▶ _Data_
__________
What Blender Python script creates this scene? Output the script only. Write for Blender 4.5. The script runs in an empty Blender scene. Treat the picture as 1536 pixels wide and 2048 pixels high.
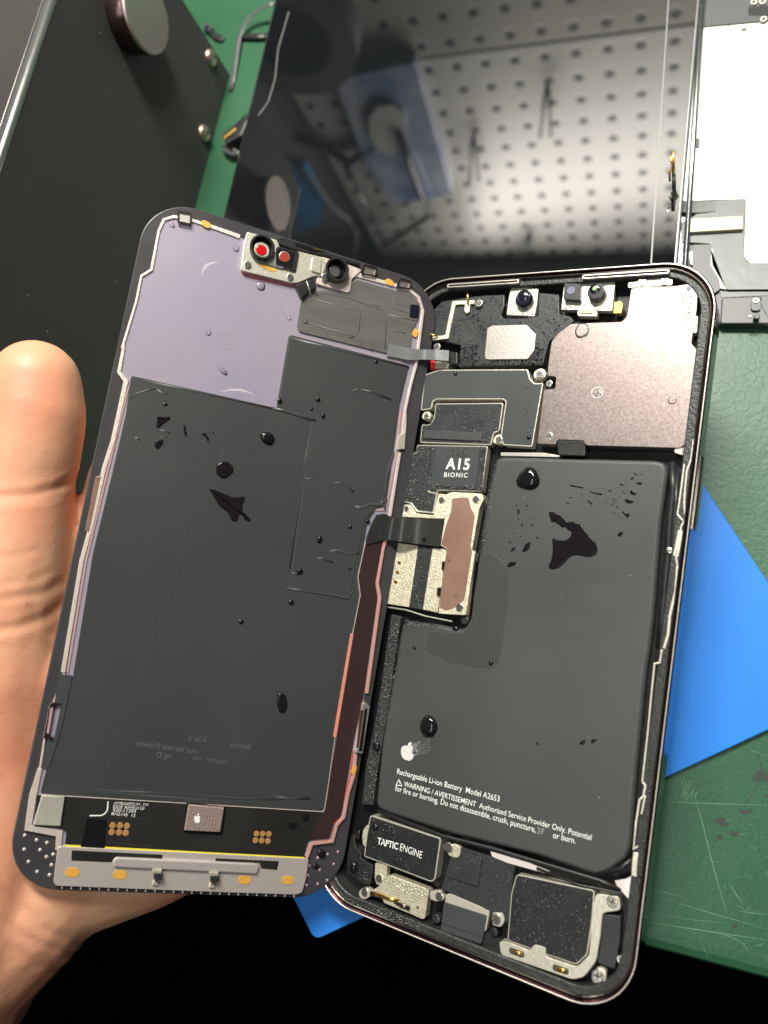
import bpy, math, random
import numpy as np
from mathutils import Matrix, Vector
random.seed(7)
R_ = math.radians

# ------------------------------------------------------------------ camera, world, lights
SC = bpy.context.scene
TABLE_Z = 0.75
H = 205.0                                   # camera height over the table, mm
CZ = TABLE_Z * 1000 + H                     # camera height over the floor, mm
M = np.array([[.93322633, -.08502062, .34908466], [.1719647, .95877932, -.22620867], [-.31546275, .27113413, .90937865]])
F, CX, CY = 1539.0, 768.0, 1024.0

cam_d = bpy.data.cameras.new('camera')
cam = bpy.data.objects.new('camera', cam_d)
SC.collection.objects.link(cam)
cam_d.sensor_fit = 'VERTICAL'
cam_d.sensor_height = 36.0
cam_d.lens = 36.0 * F / 2048
cam_d.clip_start = .005
cam_d.clip_end = 50
cam_d.dof.use_dof = True
cam_d.dof.focus_distance = .186
cam_d.dof.aperture_fstop = 12.0
mw = Matrix([list(M[0]) + [0], list(M[1]) + [0], list(M[2]) + [CZ * .001], [0, 0, 0, 1]])
cam.matrix_world = mw
SC.camera = cam

world = bpy.data.worlds.new('World')
SC.world = world
world.use_nodes = True
bg = world.node_tree.nodes['Background']
bg.inputs[0].default_value = (.86, .93, 1.0, 1)
bg.inputs[1].default_value = .055

SC.view_settings.view_transform = 'Standard'
SC.view_settings.look = 'None'
SC.view_settings.exposure = 0.0
SC.view_settings.gamma = 1.0
SC.cycles.use_denoising = True
SC.cycles.max_bounces = 8
SC.cycles.sample_clamp_indirect = 6.0


def area(name, loc, target, sx, sy, power, col, rot=0):
    d = bpy.data.lights.new(name, 'AREA')
    d.shape = 'RECTANGLE'
    d.size, d.size_y = sx, sy
    d.energy = power
    d.color = col
    o = bpy.data.objects.new(name, d)
    SC.collection.objects.link(o)
    p = Vector((loc[0] * .001, loc[1] * .001, (loc[2] + CZ) * .001))
    t = Vector((target[0] * .001, target[1] * .001, (target[2] + CZ) * .001))
    q = (t - p).to_track_quat('-Z', 'Y').to_matrix().to_4x4()
    o.matrix_world = Matrix.Translation(p) @ q @ Matrix.Rotation(rot, 4, 'Z')
    return o


area('bench_lamp', (-70, 430, 440), (-60, 500, -60), .42, .12, 13.0, (1, .97, .88))
area('ceiling_tube', (-170, -330, 1100), (-40, 40, -190), .03, 1.1, 2.7, (1, .98, .92), R_(8))
area('ceiling_tube', (-60, -330, 1100), (-40, 40, -190), .03, 1.1, 2.7, (1, .98, .92), R_(8))


# ------------------------------------------------------------------ frames (mm, relative to the camera point)
class Frame:
    def __init__(s, o, u, v, w):
        s.o = np.array(o, float)
        s.A = np.array([u, v, w], float)

    def loc(s, p, h):                        # photo point -> local (u, v) on the plane w = h
        d = M @ np.array([(p[0] - CX) / F, -(p[1] - CY) / F, -1.0])
        dl = s.A @ d
        ol = s.A @ (-s.o)
        t = (h - ol[2]) / dl[2]
        q = ol + dl * t
        return (q[0], q[1])

    def world(s, q):
        return s.o + s.A.T @ np.array(q, float)

    def to_local(s, wpt):
        return tuple(s.A @ (np.array(wpt) - s.o))

    def mat(s, at=(0, 0, 0)):
        c = s.world(at)
        A = s.A
        return Matrix([[A[0][0], A[1][0], A[2][0], c[0] * .001], [A[0][1], A[1][1], A[2][1], c[1] * .001],
                       [A[0][2], A[1][2], A[2][2], (c[2] + CZ) * .001], [0, 0, 0, 1]])


def frame_cam(Rc, oc):
    Rw = M @ np.array(Rc)
    u, v = Rw[:, 0], Rw[:, 1]
    return Frame(M @ np.array(oc), u, v, np.cross(u, v))


FS = frame_cam([[.92505909, .16952368, .33989321], [-.19337756, .98041467, .0373122], [-.32691099, -.10024371, .93972358]],
               [-33.1331333, -10.3077042, -184.895615])
FH = frame_cam([[.8622946, .16235782, -.47967485], [-.08689808, .9806018, .17569531], [.49889552, -.1098183, .85967622]],
               [27.8982899, -19.4483767, -180.168418])
FT = Frame((0, 0, -H), (1, 0, 0), (0, 1, 0), (0, 0, 1))     # table top


def Z(x0, y0, s):
    return lambda *pts: [(x0 + a / s, y0 + b / s) for a, b in pts]


zA = Z(0, 0, 2.925); zB = Z(400, 0, 2.56); zC = Z(900, 0, 2.415); zD = Z(250, 400, 2.438); zE = Z(820, 510, 2.363)
zF = Z(740, 740, 3.658); zG = Z(650, 1550, 2.363); zK = Z(0, 1380, 2.021); zH = Z(0, 640, 2.695); zI = Z(0, 1300, 2.738)
zJ = Z(1100, 600, 2.926); zL = Z(1100, 1300, 2.738); zM = Z(560, 800, 4.097); zN = Z(600, 1200, 4.55); zP = Z(940, 880, 3.84)
zQ = Z(240, 760, 3.491); zR = Z(760, 1380, 3.2); zT = Z(460, 440, 5.908); zU = Z(820, 540, 3.657); zV = Z(1320, 300, 5.389)
zW = Z(680, 1580, 5.486)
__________
▶ _Task to carry out_
Skip the pictures, please, and transcribe only the lines from the beginning of the material through the one that contains "R_ = math.radians".

▶ _Expected answer_
What Blender Python script creates this scene? Output the script only. Write for Blender 4.5. The script runs in an empty Blender scene. Treat the picture as 1536 pixels wide and 2048 pixels high.
import bpy, math, random
import numpy as np
from mathutils import Matrix, Vector
random.seed(7)
R_ = math.radians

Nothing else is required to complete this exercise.